begin SUPPLIED DATA

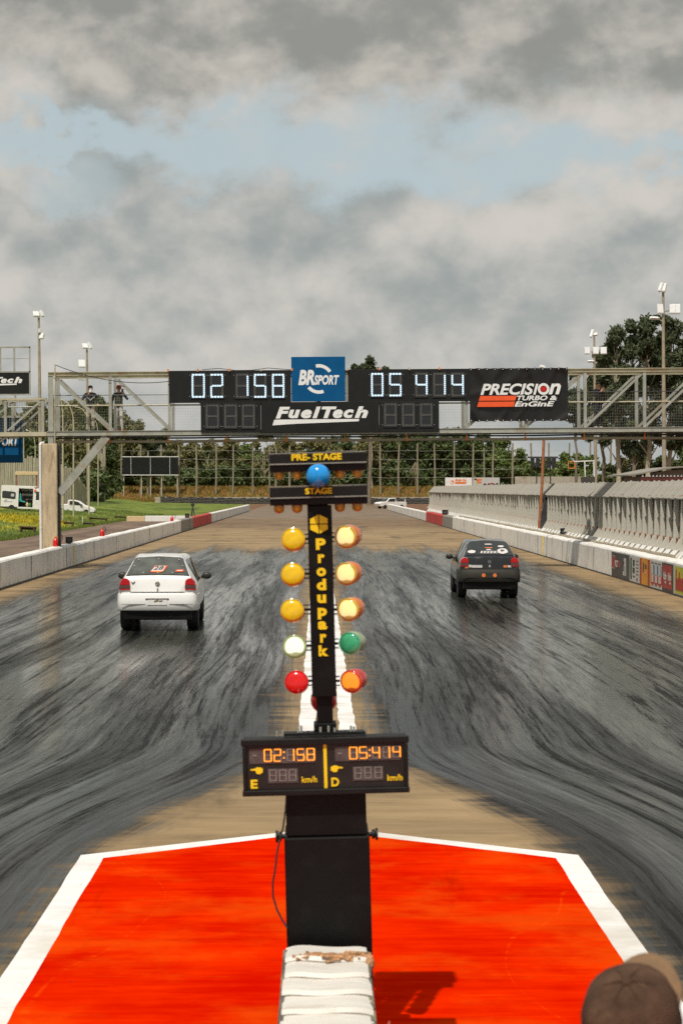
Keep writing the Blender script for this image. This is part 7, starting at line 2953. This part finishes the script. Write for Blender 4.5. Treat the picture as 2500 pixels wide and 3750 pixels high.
def gum_tree(label, px, Y, toppy, wpx, seed, lowpy, lean=0.0, pale=True, group='eucalyptus trees on the right', dens=1.0):
    """eucalyptus: tall bare trunk, ascending limbs, rounded bunches of leaves with sky between"""
    rs = np.random.default_rng(seed)
    x = GX(px, Y)
    h = CAM_H + (VY - toppy) * Y / F
    low = CAM_H + (VY - lowpy) * Y / F
    w = wpx * Y / F
    r = thing('eucalyptus_tree', label, 'tree', (x, Y, -0.1), (0, 0, 0), group)
    mb = MB()
    tp = Vector((lean * h, 0, h * .93))
    tr = limb(mb, (0, 0, 0), tp, 0.0145 * h, 0.004 * h, rs, 0.008, 8)
    clumps = []
    n = int(17 * dens)
    for i in range(n):
        f = (i + .5) / n
        z = low + (h - low) * (f ** 0.85) - 0.04 * h
        t_ = min(0.999, z / h)
        base = tp * min(1, max(0.15, t_ - 0.10))
        spread = w * .5 * (0.55 + 0.45 * math.sin(math.pi * min(1, f * 1.15))) * (1.0 if f < .8 else 0.75)
        a = i * 2.4 + rs.uniform(-.5, .5)
        e = Vector((tp.x * t_ + math.cos(a) * spread * rs.uniform(.55, 1.0), math.sin(a) * spread * .8, z))
        limb(mb, base, e, 0.0045 * h, 0.0014 * h, rs, 0.05)
        k_ = rs.uniform(0.8, 1.25)
        R0 = h * 0.052 * k_
        clumps.append((e, (R0 * 1.05, R0, R0 * .92)))
        for q in range(2):
            e2 = e + Vector((rs.normal(0, 1) * R0 * 1.1, rs.normal(0, 1) * R0, rs.normal(0.2, .7) * R0))
            clumps.append((e2, (R0 * .62, R0 * .62, R0 * .55)))
    clumps.append((tp + Vector((0, 0, h * .02)), (h * .05, h * .05, h * .052)))
    mb.build('trunk', m_paletrunk if pale else m_trunk, r, smooth=True)
    leaf_object(leaf_cloud(clumps, 430, 0.235, rs, droop=0.6, elong=2.4), m_euc, r, 'crown')
    return r


gum_tree('leftmost eucalyptus, leaning over the black banner corner, lower than the rest', 2212, 205, 1310, 120, 11, 1560, lean=-0.02, pale=False)
gum_tree('eucalyptus with a thick pale trunk rising behind the person in black', 2262, 196, 1180, 150, 42, 1640, lean=-0.01)
gum_tree('tallest eucalyptus, with a pale trunk, left of the tallest right mast', 2372, 200, 1142, 190, 13, 1600, lean=-0.012)
gum_tree('eucalyptus crowding behind the tallest right mast', 2455, 206, 1158, 150, 14, 1600, lean=0.005)
gum_tree('eucalyptus cut off by the right photo edge', 2530, 198, 1190, 170, 15, 1600, pale=False)
gum_tree('darker eucalyptus filling the gap behind the pale-trunked ones', 2318, 225, 1215, 170, 16, 1640, pale=False)
gum_tree('slender eucalyptus standing low between the banner and the right mast', 2110, 240, 1415, 70, 17, 1540, pale=False, dens=.6)
gum_tree('lone far treetop poking up above the right time board', 1351, 300, 1312, 34, 48, 1380, pale=False, group=None, dens=.4)

# trees on the left bank behind the gantry
mats_l = [m_leafd, m_leafo, m_leafl]
G_L = 'trees on the bank behind the gantry left end'
for i, (px, top, Y, wpx, mi, bare, ds) in enumerate((
        (20, 1490, 250, 170, 0, 0, 'dark leafy tree behind the blue hanging sign'),
        (118, 1450, 262, 165, 1, 0, 'olive rounded tree behind the tallest left mast'),
        (205, 1432, 270, 160, 1, 0, 'olive tree forming the left summit of the grove behind the gantry'),
        (285, 1440, 265, 150, 1, 0.2, 'yellowish tree behind the street lamp arms'),
        (360, 1452, 258, 150, 0, 0, 'dark tree directly behind the two people on the gantry'),
        (440, 1482, 352, 140, 1, 0, 'olive tree just right of the person with orange shoes'),
        (505, 1528, 354, 130, 0, 0, 'dark tree at the right foot of the left grove'),
        (60, 1600, 232, 150, 0, 0, 'dense dark green tree below the side walkway'),
        (165, 1600, 236, 120, 0, 0, 'dark shrubby tree just left of the concrete pillar top'),
        (255, 1520, 238, 130, 1, 0.75, 'nearly bare grey-brown tree above the palisade'),
        (310, 1600, 232, 110, 1, 0.6, 'half-bare tree beside the steel brace'),
        (385, 1612, 246, 70, 0, 0, 'dark tree behind the cluster of upright logs'))):
    x_ = GX(px, Y)
    g_ = ground_h(x_, Y)
    h = CAM_H + (VY - top) * Y / F - g_
    broad_tree('bank_tree', ds, x_, Y, h, wpx * Y / F, mats_l[mi], 100 + i, bare, G_L, m_twig if bare > .3 else None, low=0.9)

# belt of trees behind the poles
G_C = 'belt of trees behind the wooden poles'
for i, (px, top, wpx, mi, bare, ds) in enumerate((
        (470, 1585, 120, 0, 0, 'dark tree behind the left half of the black panel board'), (560, 1578, 120, 0, 0, 'dark round tree above the black panel board middle'),
        (640, 1605, 110, 1, 0.1, 'olive tree above the right end of the black panel board'), (705, 1620, 100, 1, 0.3, 'thin olive tree right of the black panel board'),
        (770, 1590, 130, 1, 0.85, 'bare branched tree standing against the sky left of the light bars'), (838, 1600, 120, 1, 0.15, 'broad yellowish bush-like tree left of the light bars'),
        (905, 1618, 110, 2, 0.2, 'light green tree left of the light bars'), (965, 1590, 120, 1, 0.85, 'tangled leafless tree just left of the light bars'),
        (1040, 1592, 120, 1, 0.35, 'thin tree behind the left light bar'), (1110, 1585, 120, 1, 0.8, 'leafless pale tree above the blue lamp'),
        (1185, 1590, 110, 1, 0.5, 'half-bare pale tree right of the blue lamp'), (1262, 1578, 120, 0, 0, 'dark bushy tree above the right light bar'),
        (1335, 1572, 110, 1, 0.4, 'pale-trunked tree just right of the light bars'), (1405, 1565, 120, 1, 0.3, 'olive tree with hanging dead fronds'),
        (1478, 1560, 130, 0, 0, 'dark tree left of the hanging dry palm fronds'), (1552, 1556, 140, 2, 0, 'light green tree above the far end of the ribbed fence'),
        (1630, 1556, 140, 0, 0, 'tall dark tree above the orange billboard'), (1702, 1560, 140, 0, 0, 'tall dark tree above the fruit billboard'),
        (1775, 1570, 140, 0, 0, 'dark tree above the right end of the fruit billboard'), (1850, 1592, 130, 2, 0, 'bright green tree at the right end of the dense belt'),
        (1908, 1655, 110, 0, 0, 'low dark tree left of the traffic lights'))):
    Y = 356 + (i * 7) % 16
    x_ = GX(px, Y)
    g_ = ground_h(x_, Y)
    h = CAM_H + (VY - top) * Y / F - g_
    broad_tree('belt_tree', ds, x_, Y, h, wpx * Y / F * 1.1, mats_l[mi], 300 + i, bare, G_C, m_twig if bare > .25 else None, per=290, size=0.40, low=1.0 - 0.55 * bare)
G_R = 'low trees beyond the right fence'
for i, (px, top, Y, wpx, mi, ds) in enumerate(((1985, 1672, 270, 110, 2, 'light green low tree behind the traffic lights'), (2065, 1668, 280, 120, 2, 'feathery light green tree behind the yellow cage'),
                                               (2135, 1662, 275, 110, 2, 'light green tree behind the white pipe frame'), (2215, 1690, 230, 120, 0, 'dark low bush right of the white pipe frame'),
                                               (2290, 1672, 235, 130, 1, 'olive low tree left of the curved roof'), (2365, 1680, 240, 120, 0, 'dark low tree behind the curved roof'),
                                               (2440, 1662, 235, 120, 0, 'dark low tree above the red panels'), (2510, 1640, 232, 130, 0, 'dark low tree at the right photo edge'))):
    x_ = GX(px, Y)
    h = CAM_H + (VY - top) * Y / F
    broad_tree('low_tree', ds, x_, Y, h, wpx * Y / F * 1.15, mats_l[mi], 500 + i, 0, G_R, per=260, size=0.30)
# understorey
rs = np.random.default_rng(77)
cl = []
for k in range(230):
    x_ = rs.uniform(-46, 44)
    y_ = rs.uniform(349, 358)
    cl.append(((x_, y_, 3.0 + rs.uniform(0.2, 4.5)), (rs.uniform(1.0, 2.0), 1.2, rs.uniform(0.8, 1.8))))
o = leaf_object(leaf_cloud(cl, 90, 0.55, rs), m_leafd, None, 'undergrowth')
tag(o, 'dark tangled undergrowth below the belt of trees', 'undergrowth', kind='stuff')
cl = []
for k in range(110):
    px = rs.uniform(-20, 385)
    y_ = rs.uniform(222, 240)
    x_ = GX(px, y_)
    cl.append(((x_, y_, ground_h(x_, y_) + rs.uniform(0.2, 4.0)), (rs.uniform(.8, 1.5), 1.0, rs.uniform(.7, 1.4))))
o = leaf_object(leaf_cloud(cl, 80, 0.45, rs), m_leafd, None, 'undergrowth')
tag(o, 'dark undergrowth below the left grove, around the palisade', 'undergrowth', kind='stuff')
# closed mass of the grove that rises behind the left end of the gantry
cl = []
ctr = [(-30, 1505), (120, 1468), (205, 1448), (285, 1458), (360, 1468), (440, 1502), (510, 1548), (575, 1600)]
for k in range(190):
    px = rs.uniform(-20, 560)
    y_ = rs.uniform(276, 296) if px < 405 else rs.uniform(350, 357)
    tp_ = float(np.interp(px, [q[0] for q in ctr], [q[1] for q in ctr]))
    x_ = GX(px, y_)
    g_ = ground_h(x_, y_)
    zt_ = CAM_H + (VY - tp_) * y_ / F
    f = rs.random() ** 0.7
    cl.append(((x_, y_, g_ + 0.5 + (zt_ - g_ - 2.0) * f), (rs.uniform(1.3, 2.3), 1.5, rs.uniform(1.1, 1.9))))
o = leaf_object(leaf_cloud(cl, 170, 0.42, rs), m_leafo, None, 'grove')
tag(o, 'olive green grove rising as one mass behind the left end of the gantry', 'grove', kind='stuff')
# far wooded horizon
cl = []
for k in range(800):
    x_ = rs.uniform(-120, 160)
    y_ = rs.uniform(395, 440)
    cl.append(((x_, y_, 3.0 + rs.uniform(0.0, 9.0 if x_ < 48 else 2.0)), (rs.uniform(2.5, 4.5), 2.5, rs.uniform(2.0, 3.2))))
o = leaf_object(leaf_cloud(cl, 80, 0.85, rs), m_leafd, None, 'far_wood')
tag(o, 'distant dark wood along the horizon behind everything', 'wood', kind='stuff')
# leaning dead palm fronds, pale trunk at the bank
mb = MB()
pts = None
for k in range(60):
    a = rs.normal(0, 0.5)
    mb.bar((a * .6, rs.normal(0, .2), 8.2 - abs(a)), (a + rs.normal(0, .25), rs.normal(0, .2), 8.2 - rs.uniform(2.0, 5.0)), 0.05, 0.10)
tag(mb.build('dry_fronds', m_twig, loc=(GX(1520, 350), 350, 0.6)), 'hanging bundle of dry palm fronds among the belt trees', 'palm fronds')
mb = MB()
mb.tube([(0, 0, 0), (-0.2, 0, 3), (0.05, 0, 7), (-0.1, 0, 12)], [0.55, 0.36, 0.33, 0.26], 8)
tag(mb.build('bare_trunk', m_paletrunk, smooth=True, loc=(GX(1358, 347), 347, 2.9)), 'thick pale bare trunk just right of the starting tree light bars', 'tree trunk')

end SUPPLIED DATA

EXERCISE DETAILS ->
Can you repeat, word for word, every line above from the one containing "cl.append(((x_, y_, ground_h(x_, y_)" down to the one containing "0.45, rs), m_leafd, None, 'undergrowth')", including both?

SOLUTION TO THE PROBLEM ->
    cl.append(((x_, y_, ground_h(x_, y_) + rs.uniform(0.2, 4.0)), (rs.uniform(.8, 1.5), 1.0, rs.uniform(.7, 1.4))))
o = leaf_object(leaf_cloud(cl, 80, 0.45, rs), m_leafd, None, 'undergrowth')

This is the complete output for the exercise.